Odourless, colourless and ruthless. In its structural simplicity (one carbon atom surrounded by four hydrogen atoms), methane can be a real pain in the neck. The gas is naturally generated by the fermentation of organic matter, such as pig manure, but also comes from sources as disparate as rice fields and cattle belch. As a greenhouse gas, it is at least 80 times more potent than carbon dioxide, while the Intergovernmental Panel on Climate Change estimates that it has been responsible for 20 per cent of global warming since pre-industrial times.
In industrial times the worst emissions have taken place. Along with humanity’s excessive craving for pig and cow meat, the very fossil fuels that are responsible for carbon dioxide emissions have spewed out massive amounts of methane too. A string of recent studies has revealed that 2.3 per cent of natural gas escapes when used as fuel, nearly double the official estimates; that methane concentrations in the atmosphere have risen sharply in the last 20 years; and that nearly 70 per cent of annual methane emissions come from the fossil fuel sector.

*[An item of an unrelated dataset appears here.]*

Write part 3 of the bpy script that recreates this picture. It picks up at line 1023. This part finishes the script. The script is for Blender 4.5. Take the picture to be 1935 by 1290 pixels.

Methane, the main component of natural gas (to which an offensive odour is added for security reasons), seeps out of gas wells, not to mention the miles of pipelines and municipal distribution lines. It escapes from oil operations too, where it is often burned-off on site – so-called ‘flaring’. ‘Roughly half of the methane the oil and gas industry is emitting could be cut at no cost,’ recently claimed Fatih Birol, head of the International Energy Agency.
With an added cost, it could be restrained almost completely. In oil wells in which hydrogen sulphide is present – an odourless, colourless gas that is much more deadly, killing people as they inhale – the oil industry has developed zero leak technology. Why not use the same technology to prevent methane from flying away?
A group of the top oil and gas companies recently pledged to slash methane emissions by a fifth by 2025. Yet, the American administration has just started to relax regulations on the containment of methane leaks from fossil fuel operations. It is not just about Big Oil. It is about tens of thousands of oil and gas wells owned by private companies, often tiny, who pay little or no regard to the problems of letting methane escape.